If carried out without any increase in the number of fighting units, triangularization would not have had much of an effect on the requirements for officers. That is, without creating any new units other than the headquarters for new infantry divisions, the German authorities would have been able to convert 50 square divisions into 67 triangular divisions. (The additional infantry regiment needed to do this was, along with 16 other "excess" infantry regiments, was already available.)
The means to create headquarters for the 17 new infantry divisions could easily be found among the generals, adjutants, ordinance officers, clerks, grooms, horses, wagons, map chests, and sets of mess equipment made redundant by the dissolution of 100 infantry brigade headquarters.
Triangularization would also reduce the number of army corps in the peacetime order of battle of the German Army, from 25 to 24. (The easiest way to do this would have been the dissolution of the corps headquarters of the Guard Corps and the use of Guard Corps units to fill gaps in other formations.) This, in turn, would have made additional resources available for the creation of the new division headquarters.

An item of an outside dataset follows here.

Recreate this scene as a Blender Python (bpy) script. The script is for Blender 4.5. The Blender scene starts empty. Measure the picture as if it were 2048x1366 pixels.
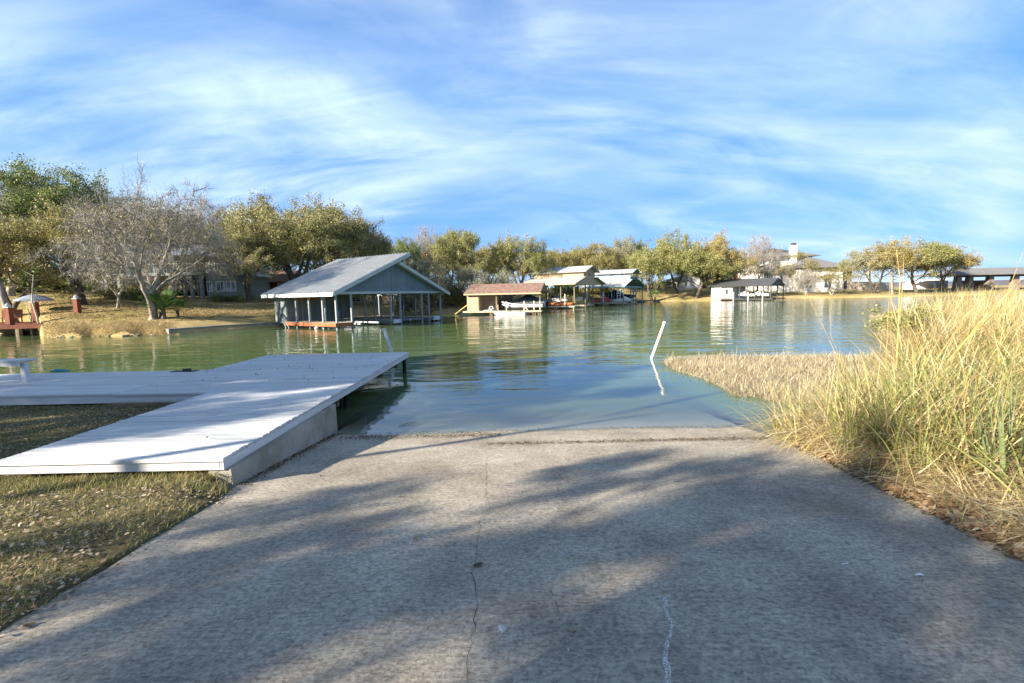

In the years before 1914, the officer shortage within the German Army was entirely a matter of subalterns. According to the 1913 issue of the authoritative annual
Loebells Jahresberichte, there were about 3,000 billets for lieutenants that were being filled by senior non-commissioned officers.
If, in the course of triangularization, the German authorities wished to form the "excess" infantry regiments into infantry divisions, they would have to find ways of providing those new formations with cavalry, field artillery, engineers, and the like. The easiest way to provide cavalry to triangular formations would have been the replacement divisional cavalry regiments with corps-level cavalry brigades. (This would have avoided both the splitting of existing cavalry regiments and the need to create new ones.) Similarly, a scheme that allocate two battalions of field guns to each triangular division (for a total of 144) and two battalions of light field howitzers to each triangular army corps (for a total of 48) would have left the reorganized peacetime army with a surplus of eight battalions of light field howitzers.
As far as engineers go, triangularization would fit in nicely with the way that they were employed. Under the square organizational scheme, the three pioneer companies of each army corps were allocated to infantry divisions in an asymmetric fashion, with one division receiving two companies and the other but one. Triangularization would provide each infantry division with a single pioneer company of its own.